SINGAPORE: Japanese rubber futures rose on Monday, boosted by a weaker yen, but gains were capped by softer global oil prices and decelerating growth in China.
The Osaka Exchange (OSE) rubber contract for April delivery was up 3 yen, or 0.8%, at 377 yen($2.45) per kg as of 0150 GMT.
The rubber contract on the Shanghai Futures Exchange (SHFE) for January delivery fell 205 yuan, or 1.14%, to 17,830 yuan($2,499.23) per metric ton.
China’s industrial profits plunged in September as recent government data pointed to increased deflationary pressures, softer export growth and subdued loan demand, raising red flags over the economic recovery.
The most active November butadiene rubber contract on the SHFE rose 10 yuan, or 0.07%, to 15,070 yuan($2,112.36) per metric ton.

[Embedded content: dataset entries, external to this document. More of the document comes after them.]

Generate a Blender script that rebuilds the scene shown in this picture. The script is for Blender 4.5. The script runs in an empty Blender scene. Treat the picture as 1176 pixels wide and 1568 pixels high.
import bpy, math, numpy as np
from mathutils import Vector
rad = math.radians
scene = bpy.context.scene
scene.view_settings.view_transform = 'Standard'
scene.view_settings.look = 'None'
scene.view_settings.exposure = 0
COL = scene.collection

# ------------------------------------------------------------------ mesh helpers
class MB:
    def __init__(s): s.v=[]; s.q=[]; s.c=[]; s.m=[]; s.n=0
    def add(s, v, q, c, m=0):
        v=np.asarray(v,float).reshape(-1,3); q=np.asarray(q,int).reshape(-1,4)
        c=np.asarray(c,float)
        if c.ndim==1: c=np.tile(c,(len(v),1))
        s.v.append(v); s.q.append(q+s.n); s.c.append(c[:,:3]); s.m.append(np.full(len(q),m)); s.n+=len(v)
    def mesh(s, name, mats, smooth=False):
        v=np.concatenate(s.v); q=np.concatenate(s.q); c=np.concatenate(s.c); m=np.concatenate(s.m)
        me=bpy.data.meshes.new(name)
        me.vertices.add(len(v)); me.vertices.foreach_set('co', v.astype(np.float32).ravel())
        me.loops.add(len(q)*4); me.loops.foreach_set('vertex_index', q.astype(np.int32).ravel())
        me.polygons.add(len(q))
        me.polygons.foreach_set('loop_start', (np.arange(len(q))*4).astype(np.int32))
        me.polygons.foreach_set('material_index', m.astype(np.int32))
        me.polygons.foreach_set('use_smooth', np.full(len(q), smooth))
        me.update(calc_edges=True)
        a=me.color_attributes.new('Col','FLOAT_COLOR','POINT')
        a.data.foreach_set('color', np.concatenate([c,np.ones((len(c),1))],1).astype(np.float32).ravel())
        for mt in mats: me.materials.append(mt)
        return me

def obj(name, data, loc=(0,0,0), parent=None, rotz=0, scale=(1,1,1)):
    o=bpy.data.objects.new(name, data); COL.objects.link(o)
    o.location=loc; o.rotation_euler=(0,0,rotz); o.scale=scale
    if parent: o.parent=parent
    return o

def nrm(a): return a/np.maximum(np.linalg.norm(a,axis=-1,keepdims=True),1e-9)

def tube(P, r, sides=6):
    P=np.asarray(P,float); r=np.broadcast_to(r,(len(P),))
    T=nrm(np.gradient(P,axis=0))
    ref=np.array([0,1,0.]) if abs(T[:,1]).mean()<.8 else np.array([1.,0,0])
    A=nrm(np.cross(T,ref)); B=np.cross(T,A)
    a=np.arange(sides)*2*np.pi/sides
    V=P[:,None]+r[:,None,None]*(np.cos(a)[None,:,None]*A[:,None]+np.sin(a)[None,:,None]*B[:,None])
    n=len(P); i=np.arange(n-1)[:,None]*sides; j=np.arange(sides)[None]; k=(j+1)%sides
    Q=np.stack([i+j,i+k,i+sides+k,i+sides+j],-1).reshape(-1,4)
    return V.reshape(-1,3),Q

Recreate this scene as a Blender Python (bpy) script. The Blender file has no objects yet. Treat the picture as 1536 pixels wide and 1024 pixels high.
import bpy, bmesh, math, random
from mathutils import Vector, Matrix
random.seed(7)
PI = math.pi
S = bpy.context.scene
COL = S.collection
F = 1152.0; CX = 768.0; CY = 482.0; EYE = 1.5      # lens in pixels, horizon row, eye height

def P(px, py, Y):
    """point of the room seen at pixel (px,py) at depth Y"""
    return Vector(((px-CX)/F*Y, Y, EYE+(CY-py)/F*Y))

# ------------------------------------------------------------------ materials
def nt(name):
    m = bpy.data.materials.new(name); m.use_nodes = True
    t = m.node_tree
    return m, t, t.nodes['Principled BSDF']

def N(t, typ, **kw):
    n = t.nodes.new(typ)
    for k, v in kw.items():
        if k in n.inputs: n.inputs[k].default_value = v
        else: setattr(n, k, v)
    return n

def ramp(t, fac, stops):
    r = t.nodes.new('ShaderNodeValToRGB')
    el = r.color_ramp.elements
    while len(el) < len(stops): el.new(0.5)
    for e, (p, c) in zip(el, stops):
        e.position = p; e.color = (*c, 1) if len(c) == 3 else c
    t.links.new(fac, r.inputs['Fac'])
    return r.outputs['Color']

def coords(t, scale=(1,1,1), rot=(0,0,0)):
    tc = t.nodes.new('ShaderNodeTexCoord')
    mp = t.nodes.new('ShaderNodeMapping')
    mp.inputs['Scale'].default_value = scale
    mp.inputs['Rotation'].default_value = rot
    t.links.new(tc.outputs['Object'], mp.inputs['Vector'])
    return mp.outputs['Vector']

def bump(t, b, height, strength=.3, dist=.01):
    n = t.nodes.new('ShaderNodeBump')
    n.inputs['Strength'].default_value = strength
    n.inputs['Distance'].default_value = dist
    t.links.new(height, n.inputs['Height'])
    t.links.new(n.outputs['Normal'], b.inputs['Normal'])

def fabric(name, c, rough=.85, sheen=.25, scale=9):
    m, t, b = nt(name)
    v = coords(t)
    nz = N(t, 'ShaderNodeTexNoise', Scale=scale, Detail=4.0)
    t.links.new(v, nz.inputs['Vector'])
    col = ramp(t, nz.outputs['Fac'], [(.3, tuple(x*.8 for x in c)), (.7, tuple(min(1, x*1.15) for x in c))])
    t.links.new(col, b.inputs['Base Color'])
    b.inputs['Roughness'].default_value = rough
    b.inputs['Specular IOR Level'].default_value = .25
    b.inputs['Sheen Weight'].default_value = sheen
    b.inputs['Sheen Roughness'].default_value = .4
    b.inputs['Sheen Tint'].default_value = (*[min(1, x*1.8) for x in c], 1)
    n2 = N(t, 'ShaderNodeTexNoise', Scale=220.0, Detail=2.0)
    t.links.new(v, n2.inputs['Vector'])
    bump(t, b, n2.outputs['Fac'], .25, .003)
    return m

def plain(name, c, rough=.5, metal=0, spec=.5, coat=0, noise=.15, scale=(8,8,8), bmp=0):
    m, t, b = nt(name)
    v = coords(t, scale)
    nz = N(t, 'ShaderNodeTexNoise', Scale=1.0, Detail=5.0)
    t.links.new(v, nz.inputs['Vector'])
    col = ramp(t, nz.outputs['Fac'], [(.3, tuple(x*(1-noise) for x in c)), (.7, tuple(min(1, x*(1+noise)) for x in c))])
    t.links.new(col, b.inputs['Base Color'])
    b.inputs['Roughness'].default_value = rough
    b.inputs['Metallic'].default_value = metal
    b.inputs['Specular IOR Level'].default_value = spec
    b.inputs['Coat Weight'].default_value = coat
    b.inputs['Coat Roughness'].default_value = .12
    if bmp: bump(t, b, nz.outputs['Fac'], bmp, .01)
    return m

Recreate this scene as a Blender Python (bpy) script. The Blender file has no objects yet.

The yen sank as low as 153.34 per U.S. dollar for the first time since July 31.
A weaker currency makes yen-denominated assets more affordable to overseas buyers.
Japanese rubber futures lower
Japanese stocks rose strongly as the yen touched a three-month low after Prime Minister Shigeru Ishiba’s coalition lost its parliamentary majority in Sunday’s election, raising uncertainties over the path for policy and the economy.
The Nikkei share average rose 1.5% to 38,492.25 as of 0039 GMT. It was earlier up nearly 2% after opening 0.4% lower.
Oil prices tumbled more than $3 a barrel after Israel’s retaliatory strike on Iran over the weekend.
Natural rubber often takes direction from oil prices as it competes for market share with synthetic rubber, which is made
from crude oil.
rubber producer Thailand’s meteorological agency warned of heavy to very heavy rains that may cause flash floods from Oct. 27-Nov. 2.
The front-month rubber contract on Singapore Exchange’s SICOM platform for November delivery last traded at 194.9 U.S. cents per kg, up 0.2%.